Protector of the Environment – Vocation: Louise Clemency
Louise Clemency, Field Supervisor of the Chicago Ecological Services Office of the U.S. Fish and Wildlife Service, has been a great supporter of local birds and wildlife since the beginning of her time leading the Chicago field office. Most recently, we know her from her support of the successful effort to protect Chicago’s nesting piping plovers. She kept communication and collaboration flowing between all the many parties, much of it behind the scenes, found resources to help the plover volunteers and the park district, engaged young people as interns, and connected our Chicago team to the rangewide efforts.
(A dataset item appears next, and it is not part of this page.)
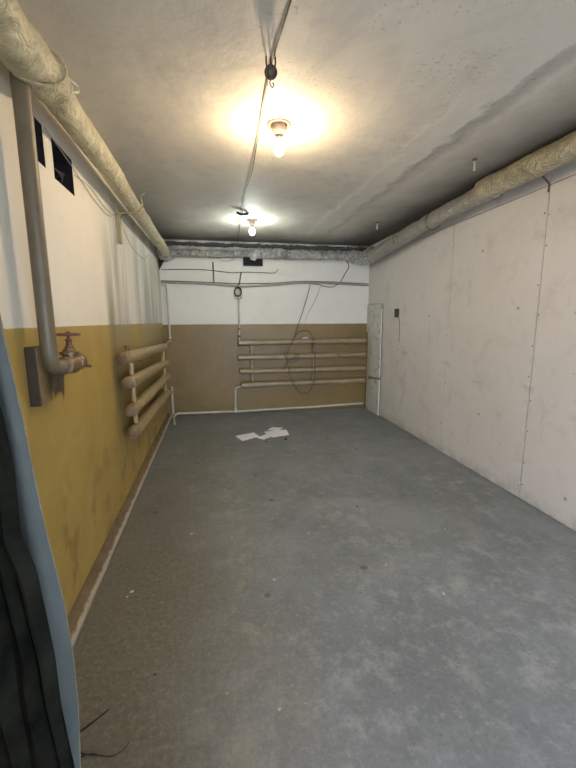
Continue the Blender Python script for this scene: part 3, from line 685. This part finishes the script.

One story that typifies her dedication: she spent many a late night checking the photo stream from their protective cage and when she spotted a balloon that had drifted onto their cage, she woke her partner at 2am to drive down together and remove it. Louise has supported and funded many other important bird habitat restoration and birding inclusion efforts in Chicago, including CAS’ Birdwalk Leader training program. She represents the best type of government official – resourceful, diplomatic, perceptive and ethical.
First Friend of Chicago Audubon: Nancy Bradt and Laury Lewis
Nancy Bradt loves native plants. So when Chicago Audubon Society needed someone to organize a native plant sale, she was on board from the start. She has researched, used her connections, engaged other plant lovers, and guided our organization through several different models until we found the one that worked best for our members and customers. This year alone, we added over 2,000 native plants to the great urban park that is Chicago and the surrounding area, providing habitat for birds and pollinators. Her husband Laury has been a tremendous asset at the sales, not only serving as the advisor to our customers who have questions about siting and care of their new purchases, but giving advice to CAS and helping behind the scenes.
Young Environmentalist: Simon Tolzmann
Simon Tolzmann is a 17-year-old who has a tremendous interest in knowing as much as possible about everything in nature. Not only an amazing birder (he helped find and ID King Rails, a flyover Upland Sandpiper, and even a Yellow Rail during this year's spring count), he tries to learn about every plant and animal he sees outdoors. He is also interested in conservation, protecting and helping our local environment and our native species. He is an amazing Herpetologist, able to find and ID more salamanders, snakes and other amphibians and reptiles, than just about anyone we know. He has taken a number of trips to other states, and learned and studied about animal and bird species there also. Simon already has been leading bird and nature trips in his summer job. He shares his knowledge with others via numerous excellent photographs on social media.